O show do Paul McCartney foi meio que uma grande reunião de paradoxos: a lenda viva que também era um carismático e simpático senhor usando suspensórios; a pirotecnia moderna que enfeitava, completava e engrandecia obras de arte antigas e históricas; a solidão no meio da multidão em canções como The Long and Winding Road e Something; a experiência completamente pessoal que vinha de músicas sendo executadas para dezenas de milhares de pessoas.
Talvez porque a situação toda foi tão espetacular que, mesmo tendo presenciado o evento, eu possa defini-lo apenas como "inacreditável", criando aí o maior paradoxo de todos. Porque mesmo descrevendo minuciosamente tudo que eu vi, tudo que eu ouvi, mesmo reconstruindo o cenário com perfeição, ainda assim não serei capaz de expressar um milésimo de tudo que eu senti. Foi um daqueles momentos que sobrecarregam completamente a nossa percepção, invertendo os sentidos, desafiando o racional, construindo ligações entre pessoas que jamais haviam se visto antes. A certa altura, o estádio sumiu, tudo que era material foi diluído, e durante muitos instantes o que ficou no local foi apenas música no seu estado mais apaixonante.
Dizem as más línguas que as pessoas usam apenas 10% do cérebro no dia-a-dia.
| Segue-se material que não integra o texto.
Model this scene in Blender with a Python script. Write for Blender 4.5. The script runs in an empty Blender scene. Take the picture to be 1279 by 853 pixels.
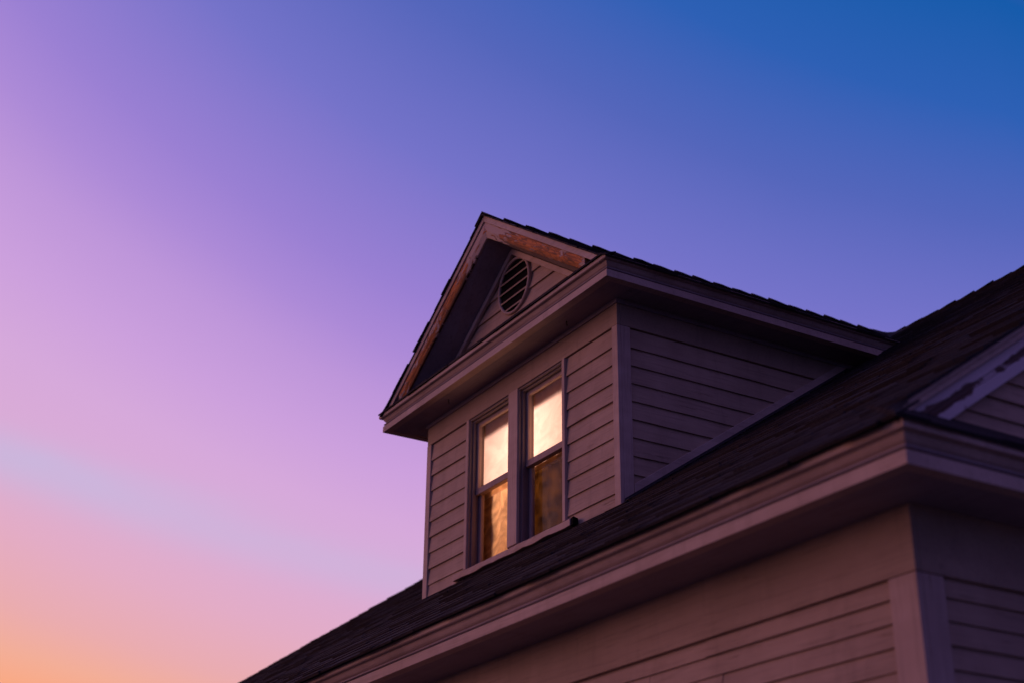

Pois bem, o show do último domingo desmentiu de vez essa falácia: para compreender aquilo que estava à sua volta, os presentes precisavam de cada sinapse, cada nervo, cada célula do seu corpo dando o máximo de si. E como recompensa, recebiam doses cavalares de uma droga que não pode ser vendida nos morros ou nas esquinas: o arrepio de conseguir acreditar em algo inacreditável.